Le Togo fait partie des Etats fragiles, mais depuis 2008, la croissance économique du Togo s’améliore constamment. Le taux de croissance est estimé à 5,9% en 2012 contre 2,4% en 2008. Cette croissance est imputable au dynamisme des activités des secteurs primaire et secondaire. L’analyse des parts relatives des secteurs porteurs de cette croissance révèle qu’elle est essentiellement tirée par le secteur primaire (38,8%) avec une prédominance de l’agriculture dont la part dans le PIB réel est estimée à 28%. Cet élan doit être maintenu pour espérer atteindre les 7% projeté par le Gouvernement dans le Plan d’actions prioritaires de la SCAPE pour pouvoir réduire de manière assez importante la pauvreté au Togo. C’est justement dans ce sens que la BAD accompagne le Togo.
Est-ce une économie déjà dynamique ou qui est à redynamiser et que faire dans ce cas ? L’Economie togolaise est en croissance mais pas relativement dynamique compte tenu de la faible productivité des facteurs. Pour plus de dynamisme, l’Etat devrait accélérer les réformes d’une part dans la mise en place d’un environnement favorable au développement du secteur privé et d’autre part assurer l’adéquation formation-emploi. En ce qui concerne l’environnement des affaires, un bon cadre juridique pour le respect des droits de propriété et des contrats est crucial pour inciter les individus à investir et à participer à la vie économique.
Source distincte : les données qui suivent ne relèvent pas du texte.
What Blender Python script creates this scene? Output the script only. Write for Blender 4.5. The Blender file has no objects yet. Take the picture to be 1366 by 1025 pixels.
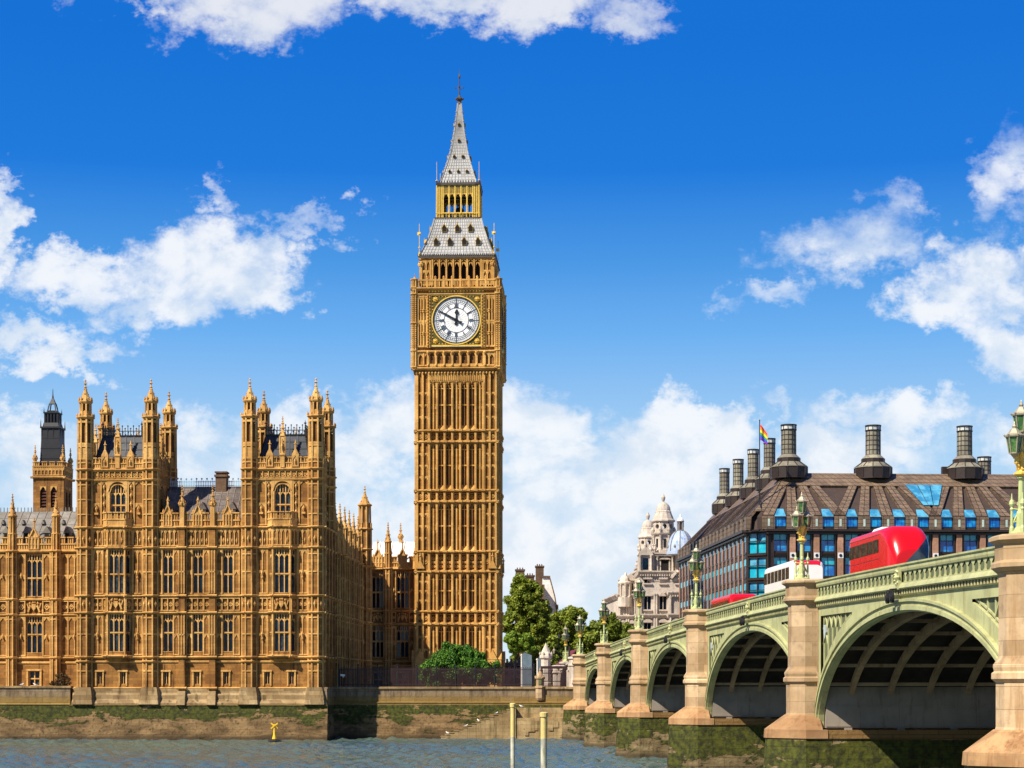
import bpy, math, random
from mathutils import Vector, Matrix
R = math.radians
PI = math.pi
S = bpy.context.scene
COL = S.collection
random.seed(7)

# ------------------------------------------------------------------ camera, sun, sky
F = 2550.0 / 1366.0                                   # focal length in picture widths
cam = bpy.data.cameras.new('camera')
cam.sensor_width = 36.0
cam.lens = 36.0 * F
cam.shift_y = 0.2954
cam.clip_start = 0.5
cam.clip_end = 9000.0
camo = bpy.data.objects.new('camera', cam)
camo.location = (0, 0, 7.2)
camo.rotation_euler = (R(90), 0, 0)
COL.objects.link(camo)
S.camera = camo

SUN_EL = 47.0
SUN_LEFT, SUN_BACK = 0.76, 0.65                       # the sun stands behind the camera, to its left
ls = bpy.data.lights.new('sun', 'SUN')
ls.energy = 5.0
ls.angle = R(0.5)
ls.color = (1.0, 0.93, 0.80)
so = bpy.data.objects.new('sun', ls)
ce, se = math.cos(R(SUN_EL)), math.sin(R(SUN_EL))
to_sun = Vector((-SUN_LEFT * ce, -SUN_BACK * ce, se)).normalized()
so.rotation_euler = to_sun.to_track_quat('Z', 'Y').to_euler()
so.location = (-60, -60, 150)
COL.objects.link(so)

S.view_settings.view_transform = 'Standard'
S.view_settings.look = 'None'
S.view_settings.exposure = 0.78
S.view_settings.gamma = 1.0

W = bpy.data.worlds.new('World')
S.world = W
W.use_nodes = True
nt = W.node_tree
nt.nodes.clear()
def N(tree, typ, **kw):
    n = tree.nodes.new(typ)
    for k, v in kw.items():
        setattr(n, k, v)
    return n
def math_node(tree, op, a, b=None, c=None, clamp=False):
    n = N(tree, 'ShaderNodeMath', operation=op)
    n.use_clamp = clamp
    for i, x in enumerate((a, b, c)):
        if x is None:
            continue
        if hasattr(x, 'links'):
            tree.links.new(x, n.inputs[i])
        else:
            n.inputs[i].default_value = x
    return n.outputs[0]
def mixcol(tree, fac, a, b, blend='MIX'):
    n = N(tree, 'ShaderNodeMix', data_type='RGBA', blend_type=blend)
    for sock, x in ((n.inputs[0], fac), (n.inputs[6], a), (n.inputs[7], b)):
        if hasattr(x, 'links'):
            tree.links.new(x, sock)
        elif isinstance(x, (int, float)):
            sock.default_value = x
        else:
            sock.default_value = tuple(x) + (1.0,) * (4 - len(x))
    return n.outputs[2]
def ramp(tree, fac, stops, interp='LINEAR'):
    n = N(tree, 'ShaderNodeValToRGB')
    n.color_ramp.interpolation = interp
    el = n.color_ramp.elements
    while len(el) < len(stops):
        el.new(0.5)
    for e, (p, c) in zip(el, stops):
        e.position = p
        e.color = tuple(c) + (1.0,) * (4 - len(c)) if not isinstance(c, (int, float)) else (c, c, c, 1)
    tree.links.new(fac, n.inputs[0])
    return n.outputs[0]
def smooth(tree, x, lo, hi):
    n = N(tree, 'ShaderNodeMapRange', interpolation_type='SMOOTHSTEP')
    tree.links.new(x, n.inputs[0])
    n.inputs[1].default_value = lo
    n.inputs[2].default_value = hi
    return n.outputs[0]
def noise(tree, vec, scale, detail=4, rough=0.5, dist=0.0, col=False):
    n = N(tree, 'ShaderNodeTexNoise')
    n.inputs['Scale'].default_value = scale
    n.inputs['Detail'].default_value = detail
    n.inputs['Roughness'].default_value = rough
    n.inputs['Distortion'].default_value = dist
    if vec is not None:
        tree.links.new(vec, n.inputs['Vector'])
    return n.outputs['Color' if col else 'Fac']

tc = N(nt, 'ShaderNodeTexCoord')
sep = N(nt, 'ShaderNodeSeparateXYZ')
nt.links.new(tc.outputs['Generated'], sep.inputs[0])
dx, dy, dz = sep.outputs
sky = N(nt, 'ShaderNodeTexSky', sky_type='NISHITA')
sky.sun_disc = False
sky.sun_elevation = R(SUN_EL)
sky.sun_rotation = math.atan2(-SUN_LEFT, -SUN_BACK) % (2 * PI)
sky.air_density = 1.0
sky.dust_density = 0.6
sky.ozone_density = 2.0
elev = math_node(nt, 'MAXIMUM', dz, 0.0)
# clear noon blue, deepening quickly with height
grad = ramp(nt, elev, [(0.0, (6.3, 7.6, 8.5)), (0.053, (5.9, 7.3, 8.5)), (0.123, (3.5, 5.7, 8.1)), (0.18, (1.35, 3.9, 7.9)),
                       (0.217, (0.55, 2.75, 7.0)), (0.26, (0.06, 1.7, 6.4)), (0.32, (0.02, 1.45, 6.0)), (1.0, (0.05, 0.9, 4.2))])
base = mixcol(nt, 0.96, sky.outputs[0], grad)
# clouds: banks placed by azimuth and elevation in the sky, their edges broken by noise
ay = math_node(nt, 'MAXIMUM', dy, 0.02)
az = math_node(nt, 'DIVIDE', dx, ay)
el_ = math_node(nt, 'DIVIDE', dz, ay)
cmb = N(nt, 'ShaderNodeCombineXYZ')
nt.links.new(az, cmb.inputs[0])
nt.links.new(el_, cmb.inputs[1])
mp = N(nt, 'ShaderNodeMapping')
mp.inputs['Scale'].default_value = (1.0, 1.25, 1.0)
nt.links.new(cmb.outputs[0], mp.inputs[0])
wn = N(nt, 'ShaderNodeSeparateColor'); nt.links.new(noise(nt, mp.outputs[0], 22, 5, .6, 0, True), wn.inputs[0])
wf = N(nt, 'ShaderNodeSeparateColor'); nt.links.new(noise(nt, mp.outputs[0], 75, 4, .65, 0, True), wf.inputs[0])
def warp(base_, a, b, ka, kb):
    v = math_node(nt, 'MULTIPLY_ADD', math_node(nt, 'SUBTRACT', a, .5), ka, base_)
    return math_node(nt, 'MULTIPLY_ADD', math_node(nt, 'SUBTRACT', b, .5), kb, v)
azw = warp(az, wn.outputs[0], wf.outputs[0], .095, .045)
elw = warp(el_, wn.outputs[1], wf.outputs[1], .060, .034)
def blob(cx, cy, rx, ry, amp):
    x = math_node(nt, 'MULTIPLY_ADD', azw, 1.0 / rx, -cx / rx)
    y = math_node(nt, 'MULTIPLY_ADD', elw, 1.0 / ry, -cy / ry)
    r2 = math_node(nt, 'ADD', math_node(nt, 'MULTIPLY', x, x), math_node(nt, 'MULTIPLY', y, y))
    g = math_node(nt, 'SUBTRACT', 1.0, r2)
    return math_node(nt, 'MULTIPLY', math_node(nt, 'MAXIMUM', g, -4.5), amp)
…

Afreepress : Malgré les chiffres positifs de la croissance économique du Togo, les populations peinent à ressentir cette bonne santé économique dans leur panier. Comment la BAD peut-elle aider le Togo à faire en sorte que la croissance de l’économie profite à tous ?
Serge N’Guessan : Le Togo est effectivement dans une bonne dynamique de développement économique avec un taux de croissance de l’ordre de 5% en moyenne ces trois dernières années. Toutefois, avec la démographie galopante que connait le Togo (environ 3%), le taux de croissance du PIB réel par habitant est d’environ 2% par an sur la même période. Comme le prévoit la SCAPE, un taux de croissance réel annuel moyen d’au moins 7% sur les cinq prochaines années sera nécessaire pour réduire raisonnablement le niveau de pauvreté au Togo.
Les efforts déjà consentis par le Togo pour avoir ce rythme de croissance élevé doivent être maintenus, mais en veillant à améliorer la nature de cette croissance afin d’en faire bénéficier toutes les populations togolaises.
La croissance économique que nous observons au Togo ces trois dernières années provient principalement des investissements publics avec la réhabilitation des routes, de la production agricole (notamment cotonnière et vivrière) et des activités minières et de transport. Malheureusement sur cette période, ces secteurs sont demeurés peu pourvoyeurs d’emplois et générateurs de revenus notables pour les populations, plus particulièrement pour celles vivant dans les zones urbaines togolaises. Le Gouvernement est bien conscient de ce fait, et la BAD partage sa ferme volonté de rendre plus inclusive et durable la croissance économique enregistrée par le pays ces dernières années.
Pour que la croissance économique profite à tous, l’appui que la BAD apporte au Togo, est multiforme. Cet appui porte entre autre sur :
i) la consolidation des finances publiques à travers une meilleure mobilisation des ressources internes et une gestion adéquate des deniers publics ;
ii) l’amélioration de la qualité de la dépense et du taux d’exécution du budget d’investissements surtout dans les secteurs sociaux ; et
iii) la promotion de l’emploi des jeunes et du développement à la base. Une bonne gouvernance économique et financière et que nous souhaitons irréprochable est en effet indispensable pour consolider les performances économiques du Togo depuis 2010, et rendre le pays plus prospère, plus riche et plus juste en termes de répartition des fruits de la croissance économique.
Afreepress : Quels sont les projets de la BAD pour notre pays dans les années à venir ?
Serge N’Guessan : Dans le cadre 13ème cycle de reconstitution du Fonds africain de développement (FAD XIII) et de sa programmation triennale la Banque envisage de poursuivre son soutien aux secteurs des transports (projet de corridor Abidjan Lagos,) de l’énergie (projet d’aménagement hydro-électrique d’Adjarala,) et de la gouvernance, dont un programme d’appui aux réformes économiques et un appui institutionnel pour soutenir le gouvernement en matière de gestion des finances publiques.
La Banque poursuivra également son appui en renforcement des capacités institutionnelles des structures de l’Etat, à travers la Facilité pour les Etats Fragiles. On notera que les opérations envisagées reflètent bien les orientations de la Stratégie-Pays 2011-2015 qui a retenu les infrastructures et la gouvernance comme principaux piliers d’intervention. Il faut aussi souligner qu’au-delà de ces projets, la BAD compte mettre un accent particulier sur le genre, l’emploi des jeunes et la croissance verte et inclusive.